Many who watch it don’t like to admit this, as seen in the cognitive dissonance of some who still see Homelander as a character to admire which only further proves the point. We like to think that the monsters we analyze at a distance, especially in fiction, are anomalies. That they are perhaps, at best, exaggerations for the purposes of drama. After all, no one we know or live amongst would cheer on the murder of someone, right? They are like Monique who formed a relationship with Todd, trusting of someone who would throw them to the wolves without a second thought. Their callous cruelty is not an aberration, it is who they are. The cruelty, as the Atlantic writer Adam Serwer once put it, is the point. Todd is a more truthful depiction than any of us would like to admit, an insecure and pathetic person who finds strength through the subjugation of others. He is one villain of many that we need to fear the most. It lays the foundation for more violence and cruelty, a tipping point that has the power to obliterate countless people in the pursuit of yet more power.
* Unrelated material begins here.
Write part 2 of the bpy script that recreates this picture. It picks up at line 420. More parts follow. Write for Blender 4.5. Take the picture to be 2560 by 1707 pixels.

This is violent fascism not from a cartoonish enemy, but from a friendly face that is all the more dangerous because of it. It is one of the greatest threats that has toppled entire countries and cost countless lives. It marks the beginning of an even more grim turn for the show and, more concerningly, our own world. As seen in the season’s final shot where a smile begins to cross the face of the once sweet Ryan, any lingering optimism has now been thrown out the window. All of the ugly truths have now been laid bare, our own capacity for evil exposed as being terrifyingly close to home.